Write out all the material exactly. Leave nothing out.
**********
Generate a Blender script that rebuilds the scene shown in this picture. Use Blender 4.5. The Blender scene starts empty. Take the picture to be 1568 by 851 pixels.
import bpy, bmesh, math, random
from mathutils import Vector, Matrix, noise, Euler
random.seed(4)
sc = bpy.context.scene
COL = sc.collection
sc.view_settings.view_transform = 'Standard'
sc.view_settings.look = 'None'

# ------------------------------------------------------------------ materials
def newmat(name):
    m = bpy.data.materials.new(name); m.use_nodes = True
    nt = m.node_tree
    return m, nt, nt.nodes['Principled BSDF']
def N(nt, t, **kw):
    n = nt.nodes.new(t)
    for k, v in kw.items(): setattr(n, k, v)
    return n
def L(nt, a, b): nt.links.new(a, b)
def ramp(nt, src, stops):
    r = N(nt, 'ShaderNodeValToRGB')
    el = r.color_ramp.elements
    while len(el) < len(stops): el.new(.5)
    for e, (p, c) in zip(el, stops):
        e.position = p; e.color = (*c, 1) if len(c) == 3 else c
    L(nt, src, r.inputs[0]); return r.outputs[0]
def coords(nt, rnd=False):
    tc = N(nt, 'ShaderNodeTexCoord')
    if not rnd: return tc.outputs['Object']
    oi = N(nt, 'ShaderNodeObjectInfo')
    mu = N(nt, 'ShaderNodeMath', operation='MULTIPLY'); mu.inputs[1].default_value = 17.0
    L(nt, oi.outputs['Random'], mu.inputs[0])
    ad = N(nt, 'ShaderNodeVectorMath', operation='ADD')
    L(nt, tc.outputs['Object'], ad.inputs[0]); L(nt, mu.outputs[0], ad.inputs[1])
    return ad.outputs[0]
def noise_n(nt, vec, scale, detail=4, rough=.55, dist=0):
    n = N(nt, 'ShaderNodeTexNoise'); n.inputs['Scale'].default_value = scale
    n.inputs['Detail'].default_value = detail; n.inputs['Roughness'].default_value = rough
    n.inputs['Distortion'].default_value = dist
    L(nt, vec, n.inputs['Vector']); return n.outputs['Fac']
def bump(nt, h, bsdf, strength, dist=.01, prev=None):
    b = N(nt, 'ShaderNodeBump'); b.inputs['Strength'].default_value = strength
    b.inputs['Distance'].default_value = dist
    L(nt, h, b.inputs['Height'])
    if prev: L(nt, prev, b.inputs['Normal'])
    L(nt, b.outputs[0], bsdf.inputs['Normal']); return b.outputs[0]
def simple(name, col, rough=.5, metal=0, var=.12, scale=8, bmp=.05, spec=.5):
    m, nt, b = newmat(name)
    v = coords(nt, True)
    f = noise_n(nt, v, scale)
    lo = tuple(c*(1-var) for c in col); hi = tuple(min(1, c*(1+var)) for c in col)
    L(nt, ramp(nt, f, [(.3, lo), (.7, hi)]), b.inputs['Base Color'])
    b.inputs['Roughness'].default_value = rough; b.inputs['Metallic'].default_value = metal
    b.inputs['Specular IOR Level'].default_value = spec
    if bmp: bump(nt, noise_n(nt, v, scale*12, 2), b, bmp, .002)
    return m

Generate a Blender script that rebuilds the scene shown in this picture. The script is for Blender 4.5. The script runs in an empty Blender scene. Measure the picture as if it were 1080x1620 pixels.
**********
§ RESULT FOR THIS TASK
Generate a Blender script that rebuilds the scene shown in this picture. Use Blender 4.5. The Blender scene starts empty. Take the picture to be 1568 by 851 pixels.
import bpy, bmesh, math, random
from mathutils import Vector, Matrix, noise, Euler
random.seed(4)
sc = bpy.context.scene
COL = sc.collection
sc.view_settings.view_transform = 'Standard'
sc.view_settings.look = 'None'

# ------------------------------------------------------------------ materials
def newmat(name):
    m = bpy.data.materials.new(name); m.use_nodes = True
    nt = m.node_tree
    return m, nt, nt.nodes['Principled BSDF']
def N(nt, t, **kw):
    n = nt.nodes.new(t)
    for k, v in kw.items(): setattr(n, k, v)
    return n
def L(nt, a, b): nt.links.new(a, b)
def ramp(nt, src, stops):
    r = N(nt, 'ShaderNodeValToRGB')
    el = r.color_ramp.elements
    while len(el) < len(stops): el.new(.5)
    for e, (p, c) in zip(el, stops):
        e.position = p; e.color = (*c, 1) if len(c) == 3 else c
    L(nt, src, r.inputs[0]); return r.outputs[0]
def coords(nt, rnd=False):
    tc = N(nt, 'ShaderNodeTexCoord')
    if not rnd: return tc.outputs['Object']
    oi = N(nt, 'ShaderNodeObjectInfo')
    mu = N(nt, 'ShaderNodeMath', operation='MULTIPLY'); mu.inputs[1].default_value = 17.0
    L(nt, oi.outputs['Random'], mu.inputs[0])
    ad = N(nt, 'ShaderNodeVectorMath', operation='ADD')
    L(nt, tc.outputs['Object'], ad.inputs[0]); L(nt, mu.outputs[0], ad.inputs[1])
    return ad.outputs[0]
def noise_n(nt, vec, scale, detail=4, rough=.55, dist=0):
    n = N(nt, 'ShaderNodeTexNoise'); n.inputs['Scale'].default_value = scale
    n.inputs['Detail'].default_value = detail; n.inputs['Roughness'].default_value = rough
    n.inputs['Distortion'].default_value = dist
    L(nt, vec, n.inputs['Vector']); return n.outputs['Fac']
def bump(nt, h, bsdf, strength, dist=.01, prev=None):
    b = N(nt, 'ShaderNodeBump'); b.inputs['Strength'].default_value = strength
    b.inputs['Distance'].default_value = dist
    L(nt, h, b.inputs['Height'])
    if prev: L(nt, prev, b.inputs['Normal'])
    L(nt, b.outputs[0], bsdf.inputs['Normal']); return b.outputs[0]
def simple(name, col, rough=.5, metal=0, var=.12, scale=8, bmp=.05, spec=.5):
    m, nt, b = newmat(name)
    v = coords(nt, True)
    f = noise_n(nt, v, scale)
    lo = tuple(c*(1-var) for c in col); hi = tuple(min(1, c*(1+var)) for c in col)
    L(nt, ramp(nt, f, [(.3, lo), (.7, hi)]), b.inputs['Base Color'])
    b.inputs['Roughness'].default_value = rough; b.inputs['Metallic'].default_value = metal
    b.inputs['Specular IOR Level'].default_value = spec
    if bmp: bump(nt, noise_n(nt, v, scale*12, 2), b, bmp, .002)
    return m

Generate a Blender script that rebuilds the scene shown in this picture. The script is for Blender 4.5. The script runs in an empty Blender scene. Measure the picture as if it were 1080x1620 pixels.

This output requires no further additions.